Over the last years, several approaches for the migration of different kinds of dependent artifacts have been proposed, however, falling short in supporting co-evolution for all kinds of metamodel changes and dealing with possible alternative options during migration, as well as supporting a consistent migration across more than one kind of artifact. In more detail, current approaches lack assistance when dealing with all kinds of metamodel changes, since existing approaches support an incomplete change set, only, thus migration is only supported for changes in this set. Consequently, for the rest of the changes, migration has to be performed without any support, leading to unwanted user intervention during co-evolution, which is prone to errors. Although different migration options are possible, current approaches offer a single, fixed solution, only, leaving other possibilities unexplored, thus, overlooking potentially more appropriate solutions which might suit better. Since there might be different alternative options for migration for a change, inconsistencies within (intra-artifact inconsistencies) or between kinds of artifacts (inter-artifact inconsistencies) might arise not least since different artifact-specific approaches might migrate differently. Current approaches treat changes as monolithic units endangering intra-artifact consistency since migrations can not be reused for different changes, and mostly support one specific kind of artifact in isolation, only, compromising an intra-artifact consistent co-evolution.
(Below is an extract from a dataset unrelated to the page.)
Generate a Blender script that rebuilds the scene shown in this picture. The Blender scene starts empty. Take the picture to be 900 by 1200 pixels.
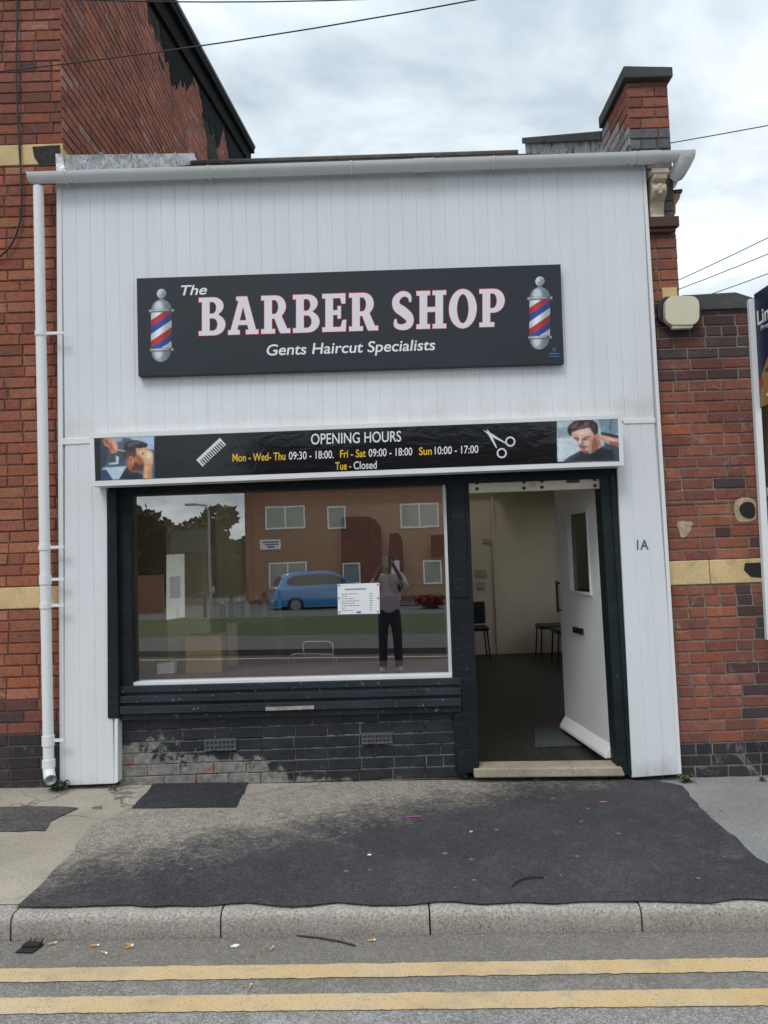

To tackle the aforementioned problems, this thesis brings forward the following contributions: In order to support all different metamodel changes during co-evolution, as an initial first step, a complete but minimal set of metamodel changes has been elaborated as a basis for the identification and definition of potential migrations for each change of this set. For finding the migration best suitable for the modelers, an approach for the selection of migration options has been devised, thus, allowing an exploration of the solution space to find the most appropriate migration option for the given scenario. In order to support the modeler in consistently migrating different kinds of dependent artifacts, a framework ensuring intra- as well as inter-artifact consistency has been designed and implemented for models and transformations, being the most prominent dependent artifacts. Finally, these approaches have been elaborated on the basis of case-studies and experiments, demonstrating their strengths when dealing with different migration options on the one hand and consistency when migrating artifacts of the same or different kind on the other hand.